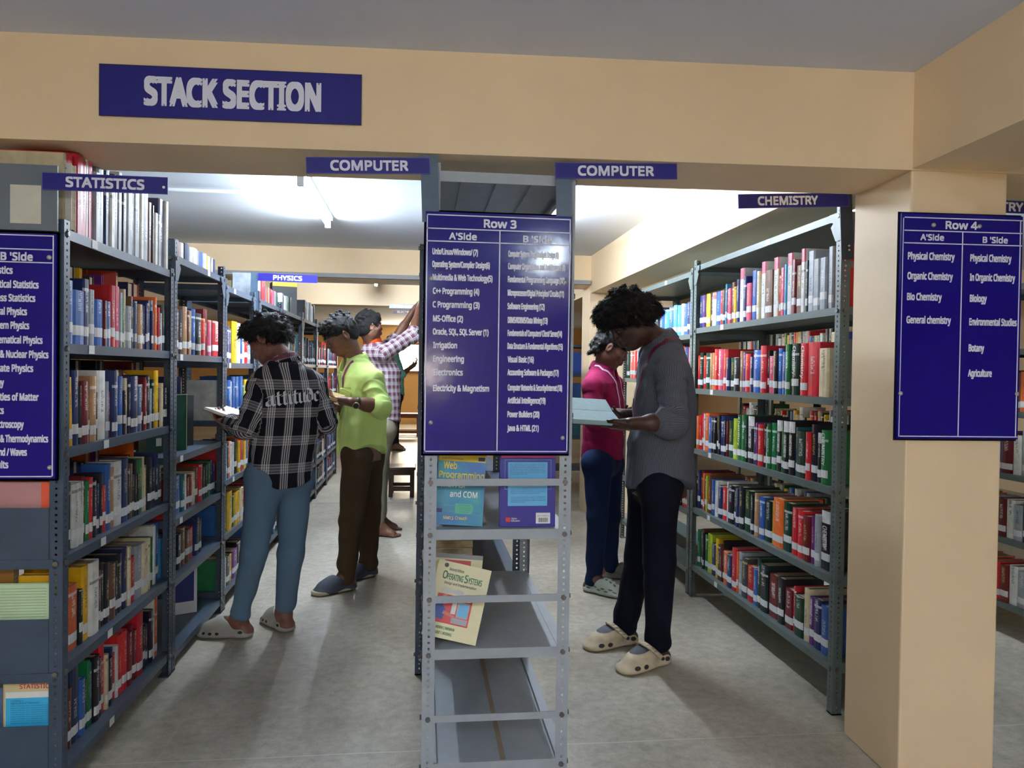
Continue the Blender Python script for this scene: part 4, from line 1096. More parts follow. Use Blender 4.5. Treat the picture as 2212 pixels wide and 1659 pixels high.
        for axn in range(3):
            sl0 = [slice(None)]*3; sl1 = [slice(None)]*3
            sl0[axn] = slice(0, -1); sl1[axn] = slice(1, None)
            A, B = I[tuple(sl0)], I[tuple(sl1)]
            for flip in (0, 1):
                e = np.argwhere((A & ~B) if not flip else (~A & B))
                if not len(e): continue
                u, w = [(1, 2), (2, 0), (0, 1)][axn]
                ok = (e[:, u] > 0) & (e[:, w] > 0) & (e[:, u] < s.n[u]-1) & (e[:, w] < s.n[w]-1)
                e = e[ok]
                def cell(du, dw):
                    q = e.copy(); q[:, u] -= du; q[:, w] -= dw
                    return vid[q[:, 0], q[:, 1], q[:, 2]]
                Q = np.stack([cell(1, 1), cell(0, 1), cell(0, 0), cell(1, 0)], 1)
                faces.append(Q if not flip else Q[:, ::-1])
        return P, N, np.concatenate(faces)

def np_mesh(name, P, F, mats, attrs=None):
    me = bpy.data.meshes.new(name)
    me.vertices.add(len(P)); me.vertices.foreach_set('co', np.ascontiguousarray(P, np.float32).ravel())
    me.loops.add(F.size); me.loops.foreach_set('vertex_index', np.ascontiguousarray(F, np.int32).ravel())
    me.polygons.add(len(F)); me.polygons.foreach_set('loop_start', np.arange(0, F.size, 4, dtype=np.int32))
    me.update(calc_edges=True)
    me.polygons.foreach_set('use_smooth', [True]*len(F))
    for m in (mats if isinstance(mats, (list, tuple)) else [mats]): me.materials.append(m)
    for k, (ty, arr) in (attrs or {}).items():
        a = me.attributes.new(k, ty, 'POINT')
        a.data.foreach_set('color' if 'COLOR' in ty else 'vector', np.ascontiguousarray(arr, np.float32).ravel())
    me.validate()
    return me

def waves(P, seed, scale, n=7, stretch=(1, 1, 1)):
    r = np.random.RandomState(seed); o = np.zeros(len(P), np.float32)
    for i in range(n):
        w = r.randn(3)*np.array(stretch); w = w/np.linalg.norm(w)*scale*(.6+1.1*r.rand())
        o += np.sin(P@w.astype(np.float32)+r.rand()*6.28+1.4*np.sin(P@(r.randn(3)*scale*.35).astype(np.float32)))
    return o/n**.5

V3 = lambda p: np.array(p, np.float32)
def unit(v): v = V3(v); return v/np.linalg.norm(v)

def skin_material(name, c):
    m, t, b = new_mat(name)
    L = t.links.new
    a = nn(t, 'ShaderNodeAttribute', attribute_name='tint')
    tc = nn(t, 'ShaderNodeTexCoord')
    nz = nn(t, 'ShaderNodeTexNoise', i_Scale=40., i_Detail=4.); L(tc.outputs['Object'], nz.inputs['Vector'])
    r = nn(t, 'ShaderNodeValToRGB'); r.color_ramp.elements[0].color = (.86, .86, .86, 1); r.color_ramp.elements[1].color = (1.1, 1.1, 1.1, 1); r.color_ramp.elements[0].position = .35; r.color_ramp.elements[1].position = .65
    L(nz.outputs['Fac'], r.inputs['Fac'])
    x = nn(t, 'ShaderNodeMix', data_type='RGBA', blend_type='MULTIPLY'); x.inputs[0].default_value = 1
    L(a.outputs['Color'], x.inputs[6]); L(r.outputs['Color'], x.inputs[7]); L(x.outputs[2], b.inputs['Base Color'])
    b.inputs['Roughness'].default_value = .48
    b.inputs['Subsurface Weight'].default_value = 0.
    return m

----

**TASK GOAL:**
Go from the first line of the listing to the line holding "return o/n**.5" and, please, transcribe those lines exactly, both included, with no pictures.

**TASK RESULT:**
Continue the Blender Python script for this scene: part 4, from line 1096. More parts follow. Use Blender 4.5. Treat the picture as 2212 pixels wide and 1659 pixels high.
        for axn in range(3):
            sl0 = [slice(None)]*3; sl1 = [slice(None)]*3
            sl0[axn] = slice(0, -1); sl1[axn] = slice(1, None)
            A, B = I[tuple(sl0)], I[tuple(sl1)]
            for flip in (0, 1):
                e = np.argwhere((A & ~B) if not flip else (~A & B))
                if not len(e): continue
                u, w = [(1, 2), (2, 0), (0, 1)][axn]
                ok = (e[:, u] > 0) & (e[:, w] > 0) & (e[:, u] < s.n[u]-1) & (e[:, w] < s.n[w]-1)
                e = e[ok]
                def cell(du, dw):
                    q = e.copy(); q[:, u] -= du; q[:, w] -= dw
                    return vid[q[:, 0], q[:, 1], q[:, 2]]
                Q = np.stack([cell(1, 1), cell(0, 1), cell(0, 0), cell(1, 0)], 1)
                faces.append(Q if not flip else Q[:, ::-1])
        return P, N, np.concatenate(faces)

def np_mesh(name, P, F, mats, attrs=None):
    me = bpy.data.meshes.new(name)
    me.vertices.add(len(P)); me.vertices.foreach_set('co', np.ascontiguousarray(P, np.float32).ravel())
    me.loops.add(F.size); me.loops.foreach_set('vertex_index', np.ascontiguousarray(F, np.int32).ravel())
    me.polygons.add(len(F)); me.polygons.foreach_set('loop_start', np.arange(0, F.size, 4, dtype=np.int32))
    me.update(calc_edges=True)
    me.polygons.foreach_set('use_smooth', [True]*len(F))
    for m in (mats if isinstance(mats, (list, tuple)) else [mats]): me.materials.append(m)
    for k, (ty, arr) in (attrs or {}).items():
        a = me.attributes.new(k, ty, 'POINT')
        a.data.foreach_set('color' if 'COLOR' in ty else 'vector', np.ascontiguousarray(arr, np.float32).ravel())
    me.validate()
    return me

def waves(P, seed, scale, n=7, stretch=(1, 1, 1)):
    r = np.random.RandomState(seed); o = np.zeros(len(P), np.float32)
    for i in range(n):
        w = r.randn(3)*np.array(stretch); w = w/np.linalg.norm(w)*scale*(.6+1.1*r.rand())
        o += np.sin(P@w.astype(np.float32)+r.rand()*6.28+1.4*np.sin(P@(r.randn(3)*scale*.35).astype(np.float32)))
    return o/n**.5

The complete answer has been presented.